Загоспромье, Шатиловка, 23 августа, Алексеевка — это наиболее активные зоны современного строительства в городе. Очень показательная территория. Уже можно делать выводы о каких-то тенденциях и особенностях. Ваши оценки и комментарии?

Многие застройки последних десятилетий — это наше большое горе. Всё то неудачное, что появилось за эти годы, быстро утилизировать и изменить практически невозможно. Я даже не об архитектуре — что-то в этом смысле весьма удачно — речь о самой природе застройки: самые высокие дома загнаны в ямы, совершенно не учитываются особенности ландшафта, отсутствуют публичные зоны для общения, прогулок и т.д. и т.п.  А все это происходит по нескольким причинам: у города нет амбиций в лице, скажем, главного архитектора или какого-то планирующего органа, которые бы регламентировали профиль улицы, особенности инфраструктуры в зависимости от плотности населения (как я это называю, соотношение «пустое-зеленое»).

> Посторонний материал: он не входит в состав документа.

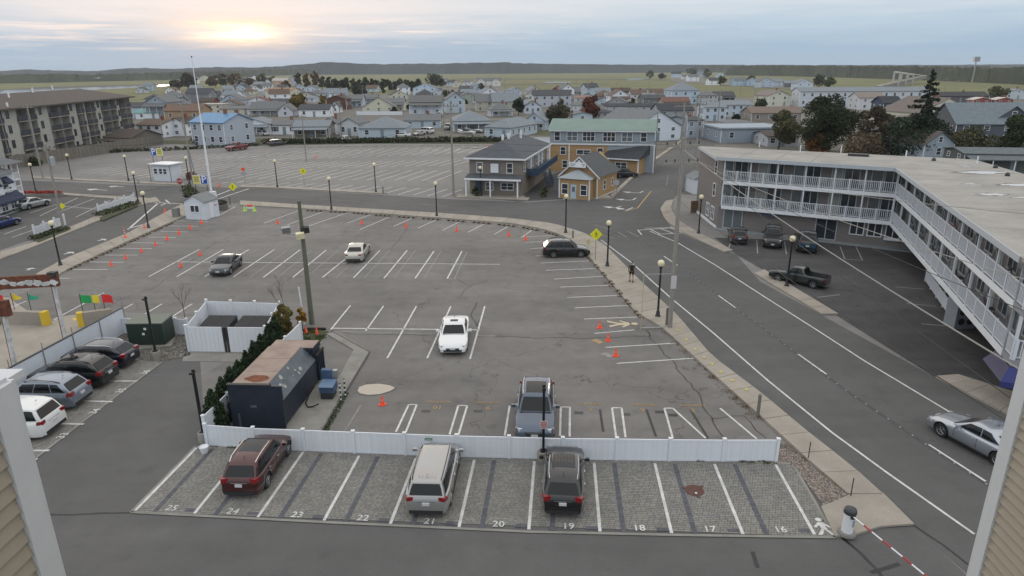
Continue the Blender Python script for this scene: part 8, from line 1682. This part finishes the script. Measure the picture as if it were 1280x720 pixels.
# hedge along the back lot, shrubs
cl = []
rnd = random.Random(21)
for i in range(150): t = i/150; p = g(332+t*300, 181.5-3*t-1.5); cl.append((p.x, p.y, .5, 1.3, .9, rnd.uniform(.5, 1.1)))
for i in range(60): t = i/60; p = g(60+t*265, 195-14*t if t < .5 else 188-(t-.5)*14+1); cl.append((p.x, p.y, .3, 1.4, .9, rnd.uniform(.25, .6)))
h_o = leaves(cl, 9000, .22, lm((.040, .046, .024)), 'weedy_hedge', None, 8); h_o['kind'] = 'stuff'
for i, (x, y, w, t) in enumerate(((108, 193, 26, 182), (45, 207, 14, 196), (126, 176, 34, 160), (140, 183, 12, 172), (290, 178, 40, 166), (252, 180, 26, 172), (595, 246, 9, 233), (680, 246, 12, 238))):
    tree(x, y, w, t, (.045, .040, .026) if i in (2, 4, 5) else G2, ('low green shrub before the condominium, right one', 'low green shrub before the condominium, left one', 'brown-green tree before the end of the condominium', 'green shrub beside the low dark brown building', 'brown thicket right of the blue-roofed house', 'brown thicket below the blue-roofed house', 'small shrub by the porch of the grey-brown building', 'shrub under the blue outside stairs')[i], 1.0, low=.05, nm='shrub', cat='shrub')
cl = [(g(52+i*.9, 246-.05*i).x, g(52+i*.9, 246).y, .65, .35, .35, .22) for i in range(-14, 15, 2)]
f_ = leaves([(x, 0, .68, .45, .4, .22) for x in np.linspace(-2.6, 2.6, 10)], 900, .09, lm((.35, .03, .02)), 'flowers', bpy.data.objects['flower_planter'], 3)
for i, o in enumerate([q for q in bpy.data.objects if q.name.startswith('planter')]): leaves([(0, 0, .9, .8, .8, .35)], 400, .10, lm((.16, .05, .03) if i == 0 else (.07, .07, .05)), 'plants', o, 4+i)
rnd = random.Random(3); cl = [(*g(124+i*3.2, 271-i*1.02).xy, .3, .8, .4, .35) for i in range(15)]+[(*g(44+i*3, 300-i*1.05).xy, .25, .7, .4, .25) for i in range(13)]
o = leaves(cl, 1600, .12, lm((.055, .065, .03)), 'verge_weeds', None, 6); o['kind'] = 'stuff'
cl = [(*g(385+rnd.uniform(-10, 18), 425+rnd.uniform(-12, 8)).xy, .05, .3, .3, .08) for i in range(16)]+[(*g(405+i*2.0, 540-i*3.6).xy, .03, .22, .22, .06) for i in range(14)]; o = leaves(cl, 2200, .05, lm((.06, .085, .03)), 'grass_tufts', None, 6); o['kind'] = 'stuff'
rnd = random.Random(31); cl = []
for i in range(90):
    t = rnd.random(); a, b_ = g(262, 558.5), g(970, 578.5); q = a.lerp(b_, t); s = rnd.uniform(.05, .13); cl.append((q.x, q.y+rnd.uniform(-.12, .02), .04, s*1.8, s*.6, s*.6))
o = leaves(cl, 2600, .035, lm((.075, .08, .035)), 'fence_weeds', None, 16); o['kind'] = 'stuff'
# leaf litter and grit blown against the pavement edge and the kerb
cl = []
for (x0, y0, x1, y1) in ((835, 412, 940, 512), (760, 352, 822, 402), (985, 556, 1058, 622), (880, 452, 960, 530)):
    for i in range(26): t = rnd.random(); q = g(x0+(x1-x0)*t-6, y0+(y1-y0)*t); cl.append((q.x+rnd.uniform(-.2, .2), q.y, .03, rnd.uniform(.1, .35), rnd.uniform(.1, .3), .02))
o = leaves(cl, 2400, .03, lm((.16, .10, .055)), 'leaf_litter', None, 17); o['kind'] = 'stuff'
# ================================================================ PERSON walking
p = g(789, 352, .14); P0 = thing('person', 'person in black vest and shorts with backpack walking away on the pavement', 'person', p, R(-8))
def skin(name, verts, edges, radii, m, parent, sub=2, root=0):
    me = bpy.data.meshes.new(name); me.from_pydata(verts, edges, []); me.materials.append(m); o = bpy.data.objects.new(name, me); COL.objects.link(o); o.parent = parent
    md = o.modifiers.new('skin', 'SKIN'); 
    for i, r in enumerate(radii): me.skin_vertices[0].data[i].radius = (r, r) if not isinstance(r, tuple) else r
    for i in range(len(verts)): me.skin_vertices[0].data[i].use_root = i == root
    md.use_smooth_shade = True; s = o.modifiers.new('sub', 'SUBSURF'); s.levels = sub; s.render_levels = sub; return o
def ensure_skin(me):
    bm = bmesh.new(); bm.from_mesh(me); bm.verts.layers.skin.verify(); bm.to_mesh(me); bm.free()
_sk = skin
def skin(name, verts, edges, radii, m, parent, sub=2, root=0):
    me = bpy.data.meshes.new(name); me.from_pydata(verts, edges, []); me.materials.append(m); ensure_skin(me); o = bpy.data.objects.new(name, me); COL.objects.link(o); o.parent = parent
    for i, r in enumerate(radii): me.skin_vertices[0].data[i].radius = r if isinstance(r, tuple) else (r, r); me.skin_vertices[0].data[i].use_root = (i == root)
    md = o.modifiers.new('skin', 'SKIN'); md.use_smooth_shade = True; s = o.modifiers.new('sub', 'SUBSURF'); s.levels = sub; s.render_levels = sub; return o
SK = mat('skin', (.30, .17, .12), .6); CL = mat('black_clothes', (.012, .012, .014), .85); GR = mat('grey_shirt', (.10, .10, .11), .85)
V = [(0, 0, .94), (0, 0, 1.12), (0, .02, 1.36), (0, .02, 1.50), (0, .04, 1.58), (0, .05, 1.68), (-.10, 0, .90), (-.12, .14, .52), (-.12, .02, .10), (-.12, .14, .05), (.10, 0, .90), (.12, -.04, .50), (.12, -.30, .20), (.12, -.22, .08), (-.20, .01, 1.42), (-.27, -.04, 1.16), (-.26, .10, .94), (-.26, .13, .86), (.20, .01, 1.42), (.27, .02, 1.16), (.25, .20, 1.02), (.25, .26, .97)]
Eg = [(0, 1), (1, 2), (2, 3), (3, 4), (4, 5), (0, 6), (6, 7), (7, 8), (8, 9), (0, 10), (10, 11), (11, 12), (12, 13), (2, 14), (14, 15), (15, 16), (16, 17), (2, 18), (18, 19), (19, 20), (20, 21)]
rd = [(.15, .11), (.13, .10), (.16, .11), .06, .085, .09, .095, .062, .042, .045, .095, .062, .042, .045, .065, .045, .034, .03, .065, .045, .034, .03]
skin('body', V, Eg, rd, SK, P0); 
skin('shirt', [(0, 0, .98), (0, 0, 1.14), (0, .02, 1.37), (0, .02, 1.46), (-.21, .01, 1.41), (-.26, -.02, 1.26), (.21, .01, 1.41), (.26, .02, 1.26)], [(0, 1), (1, 2), (2, 3), (2, 4), (4, 5), (2, 6), (6, 7)], [(.17, .13), (.155, .125), (.185, .135), .07, .082, .065, .082, .065], GR, P0)
skin('shorts', [(0, 0, .98), (-.10, 0, .88), (-.12, .10, .62), (.10, 0, .88), (.12, -.03, .60)], [(0, 1), (1, 2), (0, 3), (3, 4)], [(.165, .125), .125, .10, .125, .10], CL, P0)
MB().box((0, -.17, 1.24), (.30, .18, .44)).build('backpack', CL, P0); skin('hair', [(0, .03, 1.70), (0, .02, 1.77)], [(0, 1)], [.10, .07], CL, P0)
for x, y, z in ((-.12, .10, .04), (.12, -.26, .10)): MB().box((x, y, z), (.10, .27, .09)).build('shoe', CL, P0)
f = MB()
for s in (-1, 1):
    hx, hy, hz = (.26*s, .14 if s < 0 else .27, .84 if s < 0 else .95); f2 = MB().box((hx, hy, hz), (.035, .08, .08))
    for k in range(4): f2.tube((hx, hy-.03+k*.02, hz-.03), (hx-.01*s, hy-.02+k*.021, hz-.105+abs(k-1.5)*.008), .009, .007, 5)
    f2.tube((hx, hy+.04, hz+.01), (hx-.02*s, hy+.075, hz-.035), .010, .008, 5); f2.build('hand', SK, P0)
# ================================================================ HAZE
hz = MB().bx(-3800, 3800, -40, 4200, -1.6, 62).build('haze', mat('haze', (1, 1, 1)))
hz['kind'] = 'stuff'; hm_ = hz.data.materials[0]; t = hm_.node_tree
for n in list(t.nodes):
    if n.type != 'OUTPUT_MATERIAL': t.nodes.remove(n)
vp = t.nodes.new('ShaderNodeVolumePrincipled'); vp.inputs['Color'].default_value = (.86, .92, 1, 1); vp.inputs['Density'].default_value = .00009; vp.inputs['Anisotropy'].default_value = .2
t.links.new(vp.outputs[0], [n for n in t.nodes if n.type == 'OUTPUT_MATERIAL'][0].inputs['Volume'])
C.cycles.volume_step_rate = 10; C.cycles.volume_max_steps = 8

Представления же девелоперов о добре и зле ограничивались в основном количеством денежной массы, выручаемой от метража: «Они зарабатывают 350 с метра, а мы — 200... Тогда нам надо уменьшить себестоимость… А  нам надо больше этажей, тогда мы выживем…». Но ведь всё это вообще не имеет никакого отношения ни к городу, ни к архитектуре. Получается, что некоторые объекты и даже целые массивы — это не явление архитектуры или городской истории, а всего лишь ряд спекулятивных прецедентов. В цивилизованном мире кусок земли не может быть застроен без соответствующего регламента, в котором общество и профессионалы решили, что можно и как делать. И архитектура тут уже не играет основной роли, тут главное, что происходит с улицей, ее профилем, придомовой зоной. Есть страны, Южная Корея, те же США, у которых с архитектурой все плохо, но у них при этом первоклассно решены общественные пространства. Стоят там неприхотливые коробочки, определенные регламентом, но между ними ты попадаешь в зеленые коридоры, а вот здесь у них библиотека, а чуть дальше какой-нибудь развивающий или спортивный центр, беговые и велосипедные дорожки — все это определяет совершенно другое качество жизни, которое дает чувство повседневного комфорта и порождает трепетное, любовное отношение к своему городу.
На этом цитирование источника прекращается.